Was die Maschine zum Laufen brachte, war nicht Elektrizität, war auch kein Traktor mit Laufrad für einen Treibriemen, sondern lediglich die übertragene Kraft eines an den Göpelbaiken gespannten Pferdes, das immer im Kreise rundgetrieben wurde. So setzte es die verschiedenen Zahnräder in Bewegung, deren Kraft schließlich auf die Maschine überging. Man brauchte also schon zwei Personen gleichzeitig zum Pferdetreiben und Stopfen. Damit war es aber nicht getan, denn das ständig aus der Maschine kommende Stroh musste weggeräumt und aufgestapelt werden; weniger oft war der an einem kleinen Trichter angebundene Getreidesack unter der Maschine zu entfernen, sobald er voll war.
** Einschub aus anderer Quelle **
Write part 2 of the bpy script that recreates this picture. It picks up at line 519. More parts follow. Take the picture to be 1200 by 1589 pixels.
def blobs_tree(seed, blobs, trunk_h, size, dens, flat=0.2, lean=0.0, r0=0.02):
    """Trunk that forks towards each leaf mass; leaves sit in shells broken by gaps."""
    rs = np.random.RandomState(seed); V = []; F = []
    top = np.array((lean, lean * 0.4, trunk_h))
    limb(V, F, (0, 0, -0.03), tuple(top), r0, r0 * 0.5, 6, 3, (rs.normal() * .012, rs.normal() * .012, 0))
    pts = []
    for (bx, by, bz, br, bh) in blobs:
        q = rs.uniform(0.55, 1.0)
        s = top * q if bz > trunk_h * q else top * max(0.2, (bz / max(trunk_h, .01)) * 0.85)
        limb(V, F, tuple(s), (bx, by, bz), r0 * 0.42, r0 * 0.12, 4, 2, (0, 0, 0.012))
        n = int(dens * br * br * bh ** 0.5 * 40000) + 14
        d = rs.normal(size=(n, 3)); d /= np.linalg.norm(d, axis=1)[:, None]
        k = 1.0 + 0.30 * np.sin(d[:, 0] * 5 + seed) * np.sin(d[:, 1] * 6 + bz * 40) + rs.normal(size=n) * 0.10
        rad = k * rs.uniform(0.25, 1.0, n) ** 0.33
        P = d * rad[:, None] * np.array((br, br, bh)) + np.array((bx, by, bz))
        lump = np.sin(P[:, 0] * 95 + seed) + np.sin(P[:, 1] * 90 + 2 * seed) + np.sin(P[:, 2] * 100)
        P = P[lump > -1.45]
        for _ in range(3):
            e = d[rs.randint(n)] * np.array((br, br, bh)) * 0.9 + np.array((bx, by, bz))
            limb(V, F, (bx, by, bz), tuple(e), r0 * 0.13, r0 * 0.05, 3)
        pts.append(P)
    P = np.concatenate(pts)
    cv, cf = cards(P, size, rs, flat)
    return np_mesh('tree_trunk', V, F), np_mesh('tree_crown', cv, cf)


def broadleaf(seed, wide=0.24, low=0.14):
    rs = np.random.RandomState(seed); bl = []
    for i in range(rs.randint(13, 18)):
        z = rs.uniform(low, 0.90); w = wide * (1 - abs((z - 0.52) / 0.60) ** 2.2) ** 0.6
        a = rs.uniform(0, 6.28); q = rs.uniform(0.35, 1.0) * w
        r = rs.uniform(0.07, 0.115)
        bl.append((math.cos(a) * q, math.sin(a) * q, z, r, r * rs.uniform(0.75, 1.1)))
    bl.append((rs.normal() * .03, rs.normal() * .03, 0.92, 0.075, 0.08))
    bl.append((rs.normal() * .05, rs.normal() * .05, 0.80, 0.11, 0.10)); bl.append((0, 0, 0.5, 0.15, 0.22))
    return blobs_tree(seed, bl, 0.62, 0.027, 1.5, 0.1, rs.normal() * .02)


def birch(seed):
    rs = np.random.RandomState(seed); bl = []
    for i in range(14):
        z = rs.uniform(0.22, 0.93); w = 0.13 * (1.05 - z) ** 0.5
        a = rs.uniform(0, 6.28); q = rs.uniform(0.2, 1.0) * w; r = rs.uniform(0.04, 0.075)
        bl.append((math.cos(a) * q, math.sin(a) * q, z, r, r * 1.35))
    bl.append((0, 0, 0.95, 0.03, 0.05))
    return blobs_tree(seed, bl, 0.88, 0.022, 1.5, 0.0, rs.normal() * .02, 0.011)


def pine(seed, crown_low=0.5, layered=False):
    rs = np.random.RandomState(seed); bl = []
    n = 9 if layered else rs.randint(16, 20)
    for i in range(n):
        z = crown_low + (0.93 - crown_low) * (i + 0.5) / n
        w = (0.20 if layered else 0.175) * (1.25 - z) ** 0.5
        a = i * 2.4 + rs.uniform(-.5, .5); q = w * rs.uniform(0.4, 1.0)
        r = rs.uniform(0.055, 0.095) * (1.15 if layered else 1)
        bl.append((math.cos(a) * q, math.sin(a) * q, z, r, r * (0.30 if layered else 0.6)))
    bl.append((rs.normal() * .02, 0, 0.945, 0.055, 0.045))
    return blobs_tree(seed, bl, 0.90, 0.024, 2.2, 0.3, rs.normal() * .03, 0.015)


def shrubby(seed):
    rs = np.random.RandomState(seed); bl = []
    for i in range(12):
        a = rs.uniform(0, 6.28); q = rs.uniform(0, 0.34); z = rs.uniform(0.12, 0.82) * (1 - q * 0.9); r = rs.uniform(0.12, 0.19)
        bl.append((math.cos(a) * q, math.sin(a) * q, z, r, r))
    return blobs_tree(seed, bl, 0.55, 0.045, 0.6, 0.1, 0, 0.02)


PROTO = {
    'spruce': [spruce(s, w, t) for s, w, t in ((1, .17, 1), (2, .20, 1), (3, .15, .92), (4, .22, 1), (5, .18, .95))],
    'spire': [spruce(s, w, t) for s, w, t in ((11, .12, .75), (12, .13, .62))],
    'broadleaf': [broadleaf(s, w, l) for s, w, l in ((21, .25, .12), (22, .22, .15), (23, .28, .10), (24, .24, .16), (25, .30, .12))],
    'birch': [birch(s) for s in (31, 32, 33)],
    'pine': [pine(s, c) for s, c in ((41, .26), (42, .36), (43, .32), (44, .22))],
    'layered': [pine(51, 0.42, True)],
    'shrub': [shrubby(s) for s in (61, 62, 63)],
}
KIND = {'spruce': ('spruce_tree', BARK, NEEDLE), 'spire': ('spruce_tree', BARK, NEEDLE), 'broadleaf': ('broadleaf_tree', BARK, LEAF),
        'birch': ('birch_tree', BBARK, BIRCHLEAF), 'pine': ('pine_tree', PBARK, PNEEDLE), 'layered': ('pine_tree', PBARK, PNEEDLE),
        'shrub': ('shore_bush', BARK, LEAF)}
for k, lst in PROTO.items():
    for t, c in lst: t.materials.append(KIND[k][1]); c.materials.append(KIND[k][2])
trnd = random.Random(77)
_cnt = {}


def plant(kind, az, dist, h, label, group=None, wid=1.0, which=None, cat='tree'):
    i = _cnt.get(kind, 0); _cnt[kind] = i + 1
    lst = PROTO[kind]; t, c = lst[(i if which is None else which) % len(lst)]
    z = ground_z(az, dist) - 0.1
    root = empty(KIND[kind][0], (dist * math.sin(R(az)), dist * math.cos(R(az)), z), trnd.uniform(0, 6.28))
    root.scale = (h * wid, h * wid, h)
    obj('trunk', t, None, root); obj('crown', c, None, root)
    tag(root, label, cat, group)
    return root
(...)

Kein Wunder, dass auch die Kinder, meist reichlich in den Familien vorhanden, schon früh mithelfen mussten und ebenso die jüngeren und älteren Frauen. Es gab überhaupt so viele und verschiedenartige Arbeiten auf einem kleinen Hof zu erledigen, dass besonders im Sommer, wenn es auch noch auf Wiese und Feld ging, alle mithelfen mussten. Etwas Besonderes beim Dreschen war noch die Spreu oder »Kaaf«, die am anderen Ende aus der Maschine kam. Auch sie musste weggeschafft und gehortet werden, wozu an den meisten Maschinen eine Vorrichtung wie ein überdimensionales Ofenrohr angebracht war, das die Spreu gleich in einen dafür vorgesehenen abgeschlossenen Verschlag leitete. Sie war wertvoller Ballaststoff fürs Vieh und wurde im Winter unter die gemahlenen Runkelrüben gemengt. Doch das ist wieder eine andere Geschichte.

Leider kann ich die heutige nicht mit einem "Happy-End- abschließen, denn ich muss noch erwähnen, dass mein Großvater beim Göpeltreiben verunglückte. Er zog sich nur eine kleine Wunde zu, als er irgendwie stürzte. Doch es genügte, dass er eines qualvollen Todes sterben , musste. Tetanusimpfungen waren damals noch unbekannt oder man nahm es zu leicht damit. Der Großvater jedenfalls, erst sechzigjährig, musste an Wundstarrkrampf elend zugrundegehen. Der Schnee hat meterhoch gelegen, als er beerdigt werden sollte, und sämtliche Männer des Dorfes mühsam die Straße ins Kirchdorf freischaufeln mussten, erzählte mir später die Großmutter, während ihr Tränen in den Augen standen. Für sie, mit acht, teils noch unmündigen Kindern, war das damals die härteste Zeit ihres Lebens, als man ihren geliebten Michel zu Grabe trug.